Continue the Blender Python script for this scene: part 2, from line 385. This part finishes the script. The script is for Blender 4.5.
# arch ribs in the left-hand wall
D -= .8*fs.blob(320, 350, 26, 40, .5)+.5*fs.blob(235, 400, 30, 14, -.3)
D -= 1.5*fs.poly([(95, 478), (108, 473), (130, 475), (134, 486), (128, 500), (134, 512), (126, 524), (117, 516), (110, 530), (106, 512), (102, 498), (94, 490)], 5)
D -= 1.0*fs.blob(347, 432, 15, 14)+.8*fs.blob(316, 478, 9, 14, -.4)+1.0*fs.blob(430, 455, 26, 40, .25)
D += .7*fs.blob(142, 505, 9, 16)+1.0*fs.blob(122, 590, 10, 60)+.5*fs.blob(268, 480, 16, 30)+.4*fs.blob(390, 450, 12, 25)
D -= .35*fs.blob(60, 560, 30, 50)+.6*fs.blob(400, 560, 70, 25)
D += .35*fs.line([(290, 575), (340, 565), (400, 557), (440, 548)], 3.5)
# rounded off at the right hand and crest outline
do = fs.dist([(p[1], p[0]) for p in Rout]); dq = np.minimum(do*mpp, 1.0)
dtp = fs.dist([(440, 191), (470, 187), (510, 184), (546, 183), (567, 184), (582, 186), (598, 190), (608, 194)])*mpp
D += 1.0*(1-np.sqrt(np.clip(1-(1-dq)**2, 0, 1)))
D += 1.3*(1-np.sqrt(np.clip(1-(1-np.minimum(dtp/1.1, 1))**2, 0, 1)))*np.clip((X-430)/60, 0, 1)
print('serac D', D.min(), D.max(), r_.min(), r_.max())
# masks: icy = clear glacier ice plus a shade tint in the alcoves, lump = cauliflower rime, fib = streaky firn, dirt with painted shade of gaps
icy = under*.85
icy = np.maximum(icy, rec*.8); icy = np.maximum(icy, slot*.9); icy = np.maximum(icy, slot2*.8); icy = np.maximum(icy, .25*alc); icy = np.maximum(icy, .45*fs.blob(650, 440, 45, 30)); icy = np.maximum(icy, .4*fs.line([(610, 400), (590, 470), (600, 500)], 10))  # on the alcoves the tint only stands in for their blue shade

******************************

Your task is to transcribe the material exactly.

Full solution:
Continue the Blender Python script for this scene: part 2, from line 385. This part finishes the script. The script is for Blender 4.5.
# arch ribs in the left-hand wall
D -= .8*fs.blob(320, 350, 26, 40, .5)+.5*fs.blob(235, 400, 30, 14, -.3)
D -= 1.5*fs.poly([(95, 478), (108, 473), (130, 475), (134, 486), (128, 500), (134, 512), (126, 524), (117, 516), (110, 530), (106, 512), (102, 498), (94, 490)], 5)
D -= 1.0*fs.blob(347, 432, 15, 14)+.8*fs.blob(316, 478, 9, 14, -.4)+1.0*fs.blob(430, 455, 26, 40, .25)
D += .7*fs.blob(142, 505, 9, 16)+1.0*fs.blob(122, 590, 10, 60)+.5*fs.blob(268, 480, 16, 30)+.4*fs.blob(390, 450, 12, 25)
D -= .35*fs.blob(60, 560, 30, 50)+.6*fs.blob(400, 560, 70, 25)
D += .35*fs.line([(290, 575), (340, 565), (400, 557), (440, 548)], 3.5)
# rounded off at the right hand and crest outline
do = fs.dist([(p[1], p[0]) for p in Rout]); dq = np.minimum(do*mpp, 1.0)
dtp = fs.dist([(440, 191), (470, 187), (510, 184), (546, 183), (567, 184), (582, 186), (598, 190), (608, 194)])*mpp
D += 1.0*(1-np.sqrt(np.clip(1-(1-dq)**2, 0, 1)))
D += 1.3*(1-np.sqrt(np.clip(1-(1-np.minimum(dtp/1.1, 1))**2, 0, 1)))*np.clip((X-430)/60, 0, 1)
print('serac D', D.min(), D.max(), r_.min(), r_.max())
# masks: icy = clear glacier ice plus a shade tint in the alcoves, lump = cauliflower rime, fib = streaky firn, dirt with painted shade of gaps
icy = under*.85
icy = np.maximum(icy, rec*.8); icy = np.maximum(icy, slot*.9); icy = np.maximum(icy, slot2*.8); icy = np.maximum(icy, .25*alc); icy = np.maximum(icy, .45*fs.blob(650, 440, 45, 30)); icy = np.maximum(icy, .4*fs.line([(610, 400), (590, 470), (600, 500)], 10))  # on the alcoves the tint only stands in for their blue shade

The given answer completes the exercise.